– Feminist foreign policy: the accountability report in France is out!

– Feminist foreign policy: the accountability report in France is out!

After assessing five years of France’s “feminist diplomacy”, the Gender Equality High Council handed in its report to ministers Catherine Colonna and Isabelle Rome. Equipop made a major contribution to this report, that is the first comprehensive accountability tool ever on feminist foreign policy in France. At this time, there is no English version of the full report, but it seemed relevant to share a few takeaways with feminist activists and governments that, all over the world, are working at building feminist foreign policies.

The Gender Equality High Council is an independent consultative body created in 2013 that evaluates French public policies on gender equality and feeds public debate on the issue. It is composed of five commissions: four focusing on national matters, and an international commission. Equipop has been a member of the commission for several years, and is co-chairing it since 2022.

The commission notably evaluated the second “Gender and Development Strategy”  (2013-2017). In 2018, the third strategy widened its scope beyond development issues and became France’s first International Strategy on Gender Equality (2018-2022). The commission was still identified as its evaluator. However, the report that just came out took another major fact into account: in 2019, France announced a “feminist diplomacy”, thus setting a political objective that was originally not included in the written strategy.

Hence, on July 3rd 2023 the High Council handed in the report entitled “Feminist diplomacy: moving from words to deeds – final evaluation report on France’s International Gender Equality Strategy (2018-2022)”, to Catherine Colonna, Europe and Foreign Affairs Minister, and Isabelle Rome, Gender Equality Minister.

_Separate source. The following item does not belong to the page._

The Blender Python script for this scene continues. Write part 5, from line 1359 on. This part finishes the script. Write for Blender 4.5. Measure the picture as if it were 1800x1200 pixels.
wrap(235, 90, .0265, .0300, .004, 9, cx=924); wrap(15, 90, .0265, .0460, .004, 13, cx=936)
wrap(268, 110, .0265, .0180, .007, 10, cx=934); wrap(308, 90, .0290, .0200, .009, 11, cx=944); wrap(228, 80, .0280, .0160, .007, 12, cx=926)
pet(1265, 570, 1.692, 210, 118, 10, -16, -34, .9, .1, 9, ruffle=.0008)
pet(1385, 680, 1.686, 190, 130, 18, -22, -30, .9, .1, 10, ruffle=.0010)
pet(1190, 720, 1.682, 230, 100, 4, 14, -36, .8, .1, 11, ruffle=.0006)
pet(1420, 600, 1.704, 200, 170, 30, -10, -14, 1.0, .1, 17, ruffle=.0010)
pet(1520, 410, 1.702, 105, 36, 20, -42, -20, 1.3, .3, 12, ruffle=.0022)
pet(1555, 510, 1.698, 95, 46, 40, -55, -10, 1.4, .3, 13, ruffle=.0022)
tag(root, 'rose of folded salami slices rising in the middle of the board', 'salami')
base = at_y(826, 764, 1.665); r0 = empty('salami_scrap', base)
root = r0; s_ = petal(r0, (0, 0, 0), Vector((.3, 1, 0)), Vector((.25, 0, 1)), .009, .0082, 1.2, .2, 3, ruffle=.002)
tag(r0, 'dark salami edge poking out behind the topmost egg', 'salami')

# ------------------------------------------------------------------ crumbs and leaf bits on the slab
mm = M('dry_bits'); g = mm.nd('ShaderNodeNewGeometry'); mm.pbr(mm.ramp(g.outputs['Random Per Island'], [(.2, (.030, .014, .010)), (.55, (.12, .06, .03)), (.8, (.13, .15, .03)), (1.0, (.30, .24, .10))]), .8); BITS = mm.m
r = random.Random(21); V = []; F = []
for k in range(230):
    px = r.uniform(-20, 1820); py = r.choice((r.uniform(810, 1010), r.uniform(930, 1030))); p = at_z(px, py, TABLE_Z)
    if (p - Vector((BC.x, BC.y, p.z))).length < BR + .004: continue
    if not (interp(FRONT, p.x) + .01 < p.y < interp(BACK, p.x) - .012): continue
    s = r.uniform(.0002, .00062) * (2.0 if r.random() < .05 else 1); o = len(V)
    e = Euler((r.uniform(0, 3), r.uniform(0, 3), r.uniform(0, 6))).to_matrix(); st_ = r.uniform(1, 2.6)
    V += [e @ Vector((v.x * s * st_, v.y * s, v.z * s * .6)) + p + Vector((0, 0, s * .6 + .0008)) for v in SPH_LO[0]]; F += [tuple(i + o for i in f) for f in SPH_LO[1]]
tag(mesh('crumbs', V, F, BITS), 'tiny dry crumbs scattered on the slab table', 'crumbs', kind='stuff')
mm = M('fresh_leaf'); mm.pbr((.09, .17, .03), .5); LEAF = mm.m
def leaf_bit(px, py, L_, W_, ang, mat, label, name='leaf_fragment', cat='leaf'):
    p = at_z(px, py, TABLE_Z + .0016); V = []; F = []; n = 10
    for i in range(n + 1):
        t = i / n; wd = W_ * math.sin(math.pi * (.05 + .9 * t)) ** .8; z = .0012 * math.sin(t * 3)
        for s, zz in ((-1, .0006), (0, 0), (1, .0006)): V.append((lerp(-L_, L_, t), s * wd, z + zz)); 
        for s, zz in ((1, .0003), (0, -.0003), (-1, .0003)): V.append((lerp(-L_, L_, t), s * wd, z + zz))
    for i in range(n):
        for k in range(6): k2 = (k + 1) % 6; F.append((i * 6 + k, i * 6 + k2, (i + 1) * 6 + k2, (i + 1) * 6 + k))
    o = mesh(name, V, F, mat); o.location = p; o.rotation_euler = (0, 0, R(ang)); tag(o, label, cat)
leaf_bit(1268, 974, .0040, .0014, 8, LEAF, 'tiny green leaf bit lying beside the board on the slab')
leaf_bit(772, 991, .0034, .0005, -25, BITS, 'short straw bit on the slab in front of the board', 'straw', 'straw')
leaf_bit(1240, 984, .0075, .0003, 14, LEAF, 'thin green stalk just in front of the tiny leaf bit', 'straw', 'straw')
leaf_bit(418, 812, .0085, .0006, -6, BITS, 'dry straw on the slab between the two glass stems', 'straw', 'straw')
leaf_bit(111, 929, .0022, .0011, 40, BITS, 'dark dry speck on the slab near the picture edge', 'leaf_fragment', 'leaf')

This is the result of almost a year of document analyses and hearings with a very diverse range of representatives from high-level institutions, including ambassadors in capitals or to multilateral bodies (UN, NATO), from agencies active in a wide range of fields (Agence française de développement, Expertise France, Agence pour l’enseignement français à l’étranger, Institut français), as well as the Finance ministry.

Defining, assuming and financing

After five years, the High Council points to three main shortcomings: French feminist “diplomacy” lacks a solid conceptual basis, is too timidly supported politically, and relies on insufficient resources, both financial and human.

Some progress has been made, but to move towards an actual feminist foreign policy, a real step forward will have to be taken. With this in mind, the High Council has put forward 18 recommendations based on three themes – “define, assume, finance”

-define the concept of “feminist diplomacy” or “feminist foreign policy”, in an inclusive manner and in co-construction with feminist organizations; 

-affirm the government’s commitment at the highest level – particularly in European and international bodies;

-provide the strategy with adequate human and financial resources.

In a context of a backlash against the rights of all women and LGBTIQ+ people around the world, including in France, the High Council believes that feminist foreign policy is a crucial tool that must be promoted at all levels and in all areas.

A few months ago, Equipop had published a report analyzing the backlash and making recommendations to France.

The High Council’s recommendations must now be taken into account in drawing up France’s next strategy. Equipop will continue to contribute to this work in the various working groups, on behalf of the High Council, but also on its own behalf, and will help ensure that the expectations of West African feminists are given priority.

In the coming months, based on this report, Equipop is eager, along with its High Council colleagues, to exchange ideas with other feminist CSOs or activists around the world, in order to strengthen the dynamic towards Feminist Foreign Policies, in particular in the perspective of the UN General Assembly and the conference held by the Netherlands in November.